Knowing what to charge for your startup’s product is hard, but you should always price for the value it creates for your customers, not how much it costs you to provide it.
The current standard in SaaS is some version of three-tiered pricing – small, medium, and large (or enterprise) plans, with each progressive tier giving the customer increased access to the number of accounts they can have, emails sent, API calls made, etc. Typically, an increase in price is correlated with an incremental cost increase for the provider rather than tied to the value that the user is getting from the product.
Imposing this “step function” pricing implicitly says, “Every one of my customers is going to fall neatly into one of these three buckets.” In reality, within one product, the value each customer gets from using the product falls along a spectrum.
In the graph above, every single point on the line represents a customer and the amount of value they’re extracting. Some customers may log in once a month, while others spend eight hours a day, five days a week living in your product. If you only have small, medium, and large plans, you are creating a difference between the value they get and how much they pay you, because each plan has an upper threshold for cost. Ironically, unlimited plans are the worst offenders. They’re essentially designed to give the largest customers, often with the most means to pay, the largest discount.
If your product is unique, the “value curve” that it forms is also unique. It makes little sense to price it the same way as hundreds of other SaaS businesses.

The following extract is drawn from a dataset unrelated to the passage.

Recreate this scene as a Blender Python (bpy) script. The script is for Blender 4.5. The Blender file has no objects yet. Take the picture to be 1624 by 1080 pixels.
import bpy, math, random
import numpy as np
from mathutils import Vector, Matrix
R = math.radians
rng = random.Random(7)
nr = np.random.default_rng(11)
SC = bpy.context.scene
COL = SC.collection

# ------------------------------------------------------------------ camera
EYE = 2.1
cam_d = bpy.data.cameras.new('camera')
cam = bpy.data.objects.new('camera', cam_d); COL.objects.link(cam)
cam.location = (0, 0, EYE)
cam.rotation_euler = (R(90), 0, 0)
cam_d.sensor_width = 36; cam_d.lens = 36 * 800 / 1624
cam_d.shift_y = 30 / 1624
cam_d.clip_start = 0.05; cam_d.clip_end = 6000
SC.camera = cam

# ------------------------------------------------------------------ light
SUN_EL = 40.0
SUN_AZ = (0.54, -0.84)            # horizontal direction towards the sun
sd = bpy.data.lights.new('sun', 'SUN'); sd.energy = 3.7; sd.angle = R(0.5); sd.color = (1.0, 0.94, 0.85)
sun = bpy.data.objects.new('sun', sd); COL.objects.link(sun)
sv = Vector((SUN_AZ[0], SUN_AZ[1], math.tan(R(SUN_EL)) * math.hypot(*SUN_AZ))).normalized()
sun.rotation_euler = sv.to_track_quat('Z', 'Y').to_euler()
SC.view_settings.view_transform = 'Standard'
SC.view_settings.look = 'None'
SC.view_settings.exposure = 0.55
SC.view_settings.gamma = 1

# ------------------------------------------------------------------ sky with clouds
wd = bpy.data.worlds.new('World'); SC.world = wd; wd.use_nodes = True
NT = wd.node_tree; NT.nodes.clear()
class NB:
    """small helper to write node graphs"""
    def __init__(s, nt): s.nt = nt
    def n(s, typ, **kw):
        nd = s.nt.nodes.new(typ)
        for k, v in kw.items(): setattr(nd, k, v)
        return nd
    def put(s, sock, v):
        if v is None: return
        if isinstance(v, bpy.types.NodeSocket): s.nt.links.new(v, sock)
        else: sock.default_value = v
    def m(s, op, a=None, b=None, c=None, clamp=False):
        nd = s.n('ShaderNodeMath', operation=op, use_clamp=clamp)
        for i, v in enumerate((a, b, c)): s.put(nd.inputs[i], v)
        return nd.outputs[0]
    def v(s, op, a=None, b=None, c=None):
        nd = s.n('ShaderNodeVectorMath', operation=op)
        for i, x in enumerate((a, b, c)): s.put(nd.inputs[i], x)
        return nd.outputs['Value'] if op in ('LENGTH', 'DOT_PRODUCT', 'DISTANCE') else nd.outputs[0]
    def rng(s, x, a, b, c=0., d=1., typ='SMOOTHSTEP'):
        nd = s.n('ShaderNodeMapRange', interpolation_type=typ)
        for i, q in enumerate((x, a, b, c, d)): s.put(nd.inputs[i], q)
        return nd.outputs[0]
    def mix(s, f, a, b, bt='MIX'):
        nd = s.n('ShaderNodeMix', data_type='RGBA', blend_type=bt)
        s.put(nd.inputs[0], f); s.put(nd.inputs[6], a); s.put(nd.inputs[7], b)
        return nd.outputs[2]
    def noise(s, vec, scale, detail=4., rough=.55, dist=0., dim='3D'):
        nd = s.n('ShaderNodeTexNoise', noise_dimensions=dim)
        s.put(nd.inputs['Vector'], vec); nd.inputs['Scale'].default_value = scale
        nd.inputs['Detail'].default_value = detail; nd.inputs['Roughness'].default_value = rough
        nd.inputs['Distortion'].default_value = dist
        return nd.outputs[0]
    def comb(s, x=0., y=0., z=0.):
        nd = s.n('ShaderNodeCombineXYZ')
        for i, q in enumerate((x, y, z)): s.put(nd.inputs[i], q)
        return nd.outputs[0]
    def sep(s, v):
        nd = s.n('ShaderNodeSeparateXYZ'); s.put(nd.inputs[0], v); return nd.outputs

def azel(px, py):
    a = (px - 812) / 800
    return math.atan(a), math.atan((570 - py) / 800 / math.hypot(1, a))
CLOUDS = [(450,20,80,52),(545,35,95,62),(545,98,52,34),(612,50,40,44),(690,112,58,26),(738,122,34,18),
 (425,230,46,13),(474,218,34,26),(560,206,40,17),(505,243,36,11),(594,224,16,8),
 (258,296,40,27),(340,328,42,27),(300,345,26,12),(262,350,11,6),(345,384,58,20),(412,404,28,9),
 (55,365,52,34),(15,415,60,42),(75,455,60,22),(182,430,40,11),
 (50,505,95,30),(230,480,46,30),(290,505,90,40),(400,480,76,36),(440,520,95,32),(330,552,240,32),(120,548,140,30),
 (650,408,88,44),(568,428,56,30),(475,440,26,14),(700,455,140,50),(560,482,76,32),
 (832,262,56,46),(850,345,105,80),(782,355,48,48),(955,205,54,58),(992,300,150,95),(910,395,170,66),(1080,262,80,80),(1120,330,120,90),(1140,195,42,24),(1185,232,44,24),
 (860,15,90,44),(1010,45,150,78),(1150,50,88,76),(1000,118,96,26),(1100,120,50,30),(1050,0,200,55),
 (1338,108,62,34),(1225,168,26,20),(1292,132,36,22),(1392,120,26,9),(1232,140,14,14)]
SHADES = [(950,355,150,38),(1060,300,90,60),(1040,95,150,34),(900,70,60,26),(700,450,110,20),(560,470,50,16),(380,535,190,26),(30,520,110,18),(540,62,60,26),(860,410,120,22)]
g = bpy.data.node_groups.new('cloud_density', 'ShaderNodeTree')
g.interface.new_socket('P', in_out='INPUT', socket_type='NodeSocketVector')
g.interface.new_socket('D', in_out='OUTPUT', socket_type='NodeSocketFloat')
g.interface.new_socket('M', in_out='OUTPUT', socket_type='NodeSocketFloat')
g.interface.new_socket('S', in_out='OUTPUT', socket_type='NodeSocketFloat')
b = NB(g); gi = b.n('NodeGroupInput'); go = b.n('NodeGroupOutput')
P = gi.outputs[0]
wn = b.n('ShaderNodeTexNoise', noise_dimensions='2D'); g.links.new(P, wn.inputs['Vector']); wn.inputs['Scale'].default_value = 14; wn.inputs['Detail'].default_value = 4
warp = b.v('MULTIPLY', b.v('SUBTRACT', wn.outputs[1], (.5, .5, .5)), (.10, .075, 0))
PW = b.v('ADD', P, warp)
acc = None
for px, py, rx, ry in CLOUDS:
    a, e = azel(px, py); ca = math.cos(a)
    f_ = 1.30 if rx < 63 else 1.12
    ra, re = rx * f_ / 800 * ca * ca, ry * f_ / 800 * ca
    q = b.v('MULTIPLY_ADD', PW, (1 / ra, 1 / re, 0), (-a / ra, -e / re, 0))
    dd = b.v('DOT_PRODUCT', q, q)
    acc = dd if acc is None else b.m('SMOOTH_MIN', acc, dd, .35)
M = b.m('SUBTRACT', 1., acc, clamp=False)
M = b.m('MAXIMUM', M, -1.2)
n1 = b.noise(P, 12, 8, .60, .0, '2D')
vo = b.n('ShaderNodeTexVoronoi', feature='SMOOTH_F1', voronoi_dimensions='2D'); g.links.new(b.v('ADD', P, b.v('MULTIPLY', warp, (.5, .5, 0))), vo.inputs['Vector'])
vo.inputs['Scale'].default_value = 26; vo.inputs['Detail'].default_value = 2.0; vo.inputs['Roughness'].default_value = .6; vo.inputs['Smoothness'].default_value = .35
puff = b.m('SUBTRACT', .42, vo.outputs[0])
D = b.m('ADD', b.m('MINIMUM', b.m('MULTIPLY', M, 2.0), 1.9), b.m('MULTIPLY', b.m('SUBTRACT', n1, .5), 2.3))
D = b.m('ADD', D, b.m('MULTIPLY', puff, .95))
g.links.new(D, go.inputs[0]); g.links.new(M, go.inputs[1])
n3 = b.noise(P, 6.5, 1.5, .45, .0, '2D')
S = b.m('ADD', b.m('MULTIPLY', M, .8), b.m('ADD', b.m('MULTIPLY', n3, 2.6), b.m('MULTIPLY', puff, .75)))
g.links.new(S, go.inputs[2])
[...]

Capturing the value to your customer
To price well, you have to be able to capture the value your customers are receiving across the spectrum. That variable is different for everyone. So a company like LinkedIn – whose mission is to “connect the world’s professionals” – wouldn’t monetize on the number of connections that people added, because that would discourage people from connecting. Their users get the most value from the results of communicating with others in their network, so LinkedIn charges on messages sent between connections.
Once you’ve proven people are willing to pay something for your product, it’s a good time to revisit your first pass at pricing. Like with building product, the first steps can be small; not everyone has the resources and time to build a billing system. But it’s never too early to start thinking deeply about what types of behaviors you want to incentivize with your pricing structure.